Reports on the synthesis of isoxazolidin-3-ones remain relatively limited.^7–9 One documented method involves the synthesis of isoxazolidin-3-one with high yield via ring-opening of epoxy carboxylates with N-alkyl hydroxylamines.¹⁰ In this approach, tert-butanol was used as the solvent, and an excess of potassium tert-butoxide was employed as an additive to facilitate the reaction. However, this method presents several drawbacks: tert-butanol has a high melting point and tends to solidify; potassium tert-butoxide is corrosive, hygroscopic, unstable, and exhibits poor solubility, leading to non-uniform stirring and poor operability. Likely due to these reasons, the reproducibility of the reaction yield in repeated experiments is also highly inconsistent. Therefore, developing efficient and reliable synthetic methods remains highly valuable.

The effective catalysis of α, β-epoxy esters ring-opening reactions by Lewis acids has been extensively documented.^11,12 We envisioned activating α, β-epoxy esters substrates with a Lewis acid catalyst, followed by regioselective ring-opening with N-alkylhydroxylamines as nucleophiles and subsequent intramolecular cyclization to afford isoxazolidin-3-ones (Scheme 1).

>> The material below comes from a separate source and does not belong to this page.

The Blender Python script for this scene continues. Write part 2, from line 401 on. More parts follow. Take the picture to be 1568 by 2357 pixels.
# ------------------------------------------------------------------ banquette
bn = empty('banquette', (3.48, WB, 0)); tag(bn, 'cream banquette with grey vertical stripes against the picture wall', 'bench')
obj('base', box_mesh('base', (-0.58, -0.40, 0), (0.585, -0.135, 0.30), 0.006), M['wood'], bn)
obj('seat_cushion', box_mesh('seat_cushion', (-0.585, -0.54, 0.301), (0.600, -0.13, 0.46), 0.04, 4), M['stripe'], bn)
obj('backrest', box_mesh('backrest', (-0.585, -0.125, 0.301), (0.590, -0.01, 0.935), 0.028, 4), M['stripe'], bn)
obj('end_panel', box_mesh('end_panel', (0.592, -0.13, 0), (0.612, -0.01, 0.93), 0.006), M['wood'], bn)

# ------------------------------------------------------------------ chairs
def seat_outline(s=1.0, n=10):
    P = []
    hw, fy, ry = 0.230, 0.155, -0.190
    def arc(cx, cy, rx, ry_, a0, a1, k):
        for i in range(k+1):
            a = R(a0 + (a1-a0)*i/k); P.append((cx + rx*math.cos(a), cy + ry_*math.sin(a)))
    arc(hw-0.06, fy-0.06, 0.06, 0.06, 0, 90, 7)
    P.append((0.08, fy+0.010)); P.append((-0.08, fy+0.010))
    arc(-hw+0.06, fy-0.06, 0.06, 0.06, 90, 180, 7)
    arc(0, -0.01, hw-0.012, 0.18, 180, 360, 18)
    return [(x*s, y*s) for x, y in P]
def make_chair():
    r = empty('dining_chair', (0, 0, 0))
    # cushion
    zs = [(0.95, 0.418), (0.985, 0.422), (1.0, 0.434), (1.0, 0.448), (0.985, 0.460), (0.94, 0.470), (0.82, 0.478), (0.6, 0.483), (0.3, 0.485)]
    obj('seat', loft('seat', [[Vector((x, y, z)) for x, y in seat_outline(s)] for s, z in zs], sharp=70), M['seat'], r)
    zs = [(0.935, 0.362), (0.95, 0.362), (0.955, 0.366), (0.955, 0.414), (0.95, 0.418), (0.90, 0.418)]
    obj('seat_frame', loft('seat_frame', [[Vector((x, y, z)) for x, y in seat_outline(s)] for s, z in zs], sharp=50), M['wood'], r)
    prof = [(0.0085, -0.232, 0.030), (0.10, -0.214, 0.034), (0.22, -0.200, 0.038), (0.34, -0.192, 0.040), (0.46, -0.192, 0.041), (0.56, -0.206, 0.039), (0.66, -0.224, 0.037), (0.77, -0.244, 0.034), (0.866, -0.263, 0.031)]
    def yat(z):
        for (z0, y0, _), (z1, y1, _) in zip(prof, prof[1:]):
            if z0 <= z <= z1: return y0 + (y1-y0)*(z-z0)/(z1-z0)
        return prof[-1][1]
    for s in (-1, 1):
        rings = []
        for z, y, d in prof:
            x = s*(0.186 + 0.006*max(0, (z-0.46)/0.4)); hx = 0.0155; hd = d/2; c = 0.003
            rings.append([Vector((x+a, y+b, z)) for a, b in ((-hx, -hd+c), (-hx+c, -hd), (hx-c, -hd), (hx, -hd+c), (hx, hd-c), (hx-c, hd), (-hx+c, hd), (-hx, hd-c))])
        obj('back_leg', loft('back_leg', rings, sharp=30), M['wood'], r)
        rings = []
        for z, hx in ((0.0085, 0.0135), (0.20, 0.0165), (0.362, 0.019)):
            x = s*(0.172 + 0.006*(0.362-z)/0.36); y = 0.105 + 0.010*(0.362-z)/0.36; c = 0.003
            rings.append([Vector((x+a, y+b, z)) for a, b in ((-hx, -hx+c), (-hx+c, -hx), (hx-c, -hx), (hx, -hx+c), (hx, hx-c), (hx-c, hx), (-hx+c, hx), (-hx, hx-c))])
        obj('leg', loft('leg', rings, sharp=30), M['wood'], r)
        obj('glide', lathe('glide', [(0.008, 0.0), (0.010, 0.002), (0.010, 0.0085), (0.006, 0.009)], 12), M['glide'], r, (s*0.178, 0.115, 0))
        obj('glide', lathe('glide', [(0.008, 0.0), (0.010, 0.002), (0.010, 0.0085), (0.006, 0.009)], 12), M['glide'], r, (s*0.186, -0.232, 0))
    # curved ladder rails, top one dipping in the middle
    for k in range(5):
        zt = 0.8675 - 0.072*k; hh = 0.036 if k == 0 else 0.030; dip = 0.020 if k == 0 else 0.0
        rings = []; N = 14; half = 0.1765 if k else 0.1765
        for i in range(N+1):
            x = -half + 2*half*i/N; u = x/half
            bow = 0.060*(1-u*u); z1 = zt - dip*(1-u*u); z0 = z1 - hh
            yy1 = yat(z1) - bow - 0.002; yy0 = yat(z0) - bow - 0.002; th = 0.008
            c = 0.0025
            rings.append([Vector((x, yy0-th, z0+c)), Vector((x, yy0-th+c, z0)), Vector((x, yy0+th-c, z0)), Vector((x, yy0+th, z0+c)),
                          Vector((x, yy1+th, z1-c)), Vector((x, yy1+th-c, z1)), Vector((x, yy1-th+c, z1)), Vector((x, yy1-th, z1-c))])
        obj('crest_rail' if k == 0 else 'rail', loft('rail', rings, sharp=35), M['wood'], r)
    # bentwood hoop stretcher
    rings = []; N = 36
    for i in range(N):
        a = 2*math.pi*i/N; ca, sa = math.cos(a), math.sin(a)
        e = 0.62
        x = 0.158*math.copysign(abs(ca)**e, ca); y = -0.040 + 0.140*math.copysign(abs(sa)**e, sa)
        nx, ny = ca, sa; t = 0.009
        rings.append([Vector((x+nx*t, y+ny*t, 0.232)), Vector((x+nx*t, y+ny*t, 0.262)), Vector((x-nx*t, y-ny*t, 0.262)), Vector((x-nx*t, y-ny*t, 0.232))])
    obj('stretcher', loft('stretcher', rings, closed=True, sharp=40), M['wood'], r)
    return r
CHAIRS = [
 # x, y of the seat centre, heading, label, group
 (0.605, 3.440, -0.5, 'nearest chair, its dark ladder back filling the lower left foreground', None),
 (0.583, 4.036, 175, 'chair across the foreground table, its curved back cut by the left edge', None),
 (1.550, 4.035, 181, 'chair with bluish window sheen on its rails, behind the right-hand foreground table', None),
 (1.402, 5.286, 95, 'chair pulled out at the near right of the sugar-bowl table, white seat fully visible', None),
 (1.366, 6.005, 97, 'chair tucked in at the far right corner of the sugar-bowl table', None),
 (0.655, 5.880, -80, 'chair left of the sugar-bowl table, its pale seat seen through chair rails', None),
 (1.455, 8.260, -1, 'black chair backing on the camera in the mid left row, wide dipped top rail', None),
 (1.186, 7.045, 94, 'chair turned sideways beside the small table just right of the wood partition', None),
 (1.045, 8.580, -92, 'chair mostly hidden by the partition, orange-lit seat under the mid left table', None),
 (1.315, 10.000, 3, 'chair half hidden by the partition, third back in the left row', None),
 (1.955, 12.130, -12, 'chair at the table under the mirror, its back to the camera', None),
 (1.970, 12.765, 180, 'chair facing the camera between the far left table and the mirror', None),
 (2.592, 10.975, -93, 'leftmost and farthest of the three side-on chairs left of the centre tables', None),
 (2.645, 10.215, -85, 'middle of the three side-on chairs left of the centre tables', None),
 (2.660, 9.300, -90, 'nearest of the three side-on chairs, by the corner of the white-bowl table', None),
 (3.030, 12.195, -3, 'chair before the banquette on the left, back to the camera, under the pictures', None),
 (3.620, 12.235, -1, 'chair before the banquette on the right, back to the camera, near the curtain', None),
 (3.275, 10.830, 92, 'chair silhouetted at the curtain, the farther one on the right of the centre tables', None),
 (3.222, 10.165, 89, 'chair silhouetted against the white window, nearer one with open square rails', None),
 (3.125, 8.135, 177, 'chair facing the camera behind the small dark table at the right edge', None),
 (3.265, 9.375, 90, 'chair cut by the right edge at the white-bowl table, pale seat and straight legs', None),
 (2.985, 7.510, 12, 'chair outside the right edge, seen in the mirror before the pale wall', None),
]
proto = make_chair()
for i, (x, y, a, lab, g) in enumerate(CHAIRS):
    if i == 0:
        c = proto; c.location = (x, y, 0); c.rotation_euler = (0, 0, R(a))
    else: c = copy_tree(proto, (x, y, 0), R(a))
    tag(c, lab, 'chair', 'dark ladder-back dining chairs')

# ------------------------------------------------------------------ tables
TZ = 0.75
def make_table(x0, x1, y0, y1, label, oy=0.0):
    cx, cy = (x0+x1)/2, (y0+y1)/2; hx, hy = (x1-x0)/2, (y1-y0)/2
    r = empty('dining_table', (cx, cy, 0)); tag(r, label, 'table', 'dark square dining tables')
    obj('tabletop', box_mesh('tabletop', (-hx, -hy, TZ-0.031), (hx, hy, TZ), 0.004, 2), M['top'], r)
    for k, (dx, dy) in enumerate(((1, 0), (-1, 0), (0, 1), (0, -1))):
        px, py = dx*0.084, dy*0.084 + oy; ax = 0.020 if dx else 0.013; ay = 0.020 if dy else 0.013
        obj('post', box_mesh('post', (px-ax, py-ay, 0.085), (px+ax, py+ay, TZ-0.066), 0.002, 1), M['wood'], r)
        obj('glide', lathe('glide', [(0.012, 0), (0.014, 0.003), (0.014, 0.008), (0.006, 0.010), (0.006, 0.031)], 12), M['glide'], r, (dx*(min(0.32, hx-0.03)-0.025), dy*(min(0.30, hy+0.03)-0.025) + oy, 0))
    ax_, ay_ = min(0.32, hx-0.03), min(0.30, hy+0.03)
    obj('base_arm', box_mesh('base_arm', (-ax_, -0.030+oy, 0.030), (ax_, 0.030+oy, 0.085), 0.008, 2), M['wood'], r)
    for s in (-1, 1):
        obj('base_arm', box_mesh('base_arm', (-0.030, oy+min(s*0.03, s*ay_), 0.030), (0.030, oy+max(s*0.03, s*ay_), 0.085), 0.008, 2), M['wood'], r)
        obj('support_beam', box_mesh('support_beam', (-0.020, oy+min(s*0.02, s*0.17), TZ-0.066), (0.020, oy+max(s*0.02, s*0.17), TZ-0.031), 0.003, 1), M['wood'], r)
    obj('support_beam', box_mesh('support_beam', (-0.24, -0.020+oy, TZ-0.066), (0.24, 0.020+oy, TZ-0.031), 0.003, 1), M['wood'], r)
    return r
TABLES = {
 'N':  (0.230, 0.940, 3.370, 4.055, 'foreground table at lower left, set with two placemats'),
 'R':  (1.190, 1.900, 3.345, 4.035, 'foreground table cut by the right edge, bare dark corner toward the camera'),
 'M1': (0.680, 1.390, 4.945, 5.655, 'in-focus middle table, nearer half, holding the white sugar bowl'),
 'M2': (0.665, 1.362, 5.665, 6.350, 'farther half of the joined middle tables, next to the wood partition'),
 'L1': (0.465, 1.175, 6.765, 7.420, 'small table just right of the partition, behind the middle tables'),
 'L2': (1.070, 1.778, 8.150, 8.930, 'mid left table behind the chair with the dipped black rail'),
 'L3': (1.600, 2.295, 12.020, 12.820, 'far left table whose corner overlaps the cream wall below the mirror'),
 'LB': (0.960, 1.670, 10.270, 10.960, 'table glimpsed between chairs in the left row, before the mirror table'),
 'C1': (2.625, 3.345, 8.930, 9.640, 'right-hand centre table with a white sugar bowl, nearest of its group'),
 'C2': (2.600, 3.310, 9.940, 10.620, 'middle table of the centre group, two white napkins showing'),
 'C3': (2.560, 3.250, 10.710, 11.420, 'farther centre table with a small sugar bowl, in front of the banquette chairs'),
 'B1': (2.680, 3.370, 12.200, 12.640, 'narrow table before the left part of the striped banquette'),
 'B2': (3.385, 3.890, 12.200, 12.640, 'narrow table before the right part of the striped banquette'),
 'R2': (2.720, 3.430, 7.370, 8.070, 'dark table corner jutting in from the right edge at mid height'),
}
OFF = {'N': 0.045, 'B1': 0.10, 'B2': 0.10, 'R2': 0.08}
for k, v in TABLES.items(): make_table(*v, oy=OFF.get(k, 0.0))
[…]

Scheme 1 Possible synthetic route to isoxazolidin-3-ones.

However, preliminary experiments indicated that the desired products were not formed when various common Lewis acids, including indium bromide, aluminum chloride, and scandium trifluoromethanesulfonate, were employed as catalysts. We reasoned that this was likely due to the α-effect of N-alkyl hydroxylamines, which enhances their coordination ability,¹³ causing them to preferentially bind to Lewis acids¹⁴ and leading to catalyst deactivation. This inactivation prevented the catalytic reaction from proceeding. Thus, a key challenge in this study is to activate the α, β-epoxy esters with a Lewis acid while avoiding catalyst poisoning.

In exploratory experiments, we observed that N-methyl-1-phenylmethylimine oxide can undergo hydrolysis in solution to yield trace amounts of benzaldehyde and N-methylhydroxylamine, a process we hypothesized to be reversible. The N-methyl-1-phenylmethylimine oxide compound is simple and easy to synthesize: it can be prepared simply by mixing benzaldehyde with N-methylhydroxylamine in the presence of sodium bicarbonate and anhydrous magnesium sulfate, followed by stirring at room temperature for 5 h. We proposed that isoxazolidinone could be synthesized by using this compound as a sustained-releasing source of N-alkyl hydroxylamines via hydrolysis, allowing them to react with α, β-epoxy esters (Scheme 2). Since only trace amounts of N-alkylhydroxylamines are present in the solution, their impact on the Lewis acid can be minimized, thereby preserving its catalytic activity. However, an alternative pathway is also possible, in which the imine oxides could react directly with the α, β-epoxy esters substrate to form six-membered ring compounds. Therefore, the proposed approach remains challenging.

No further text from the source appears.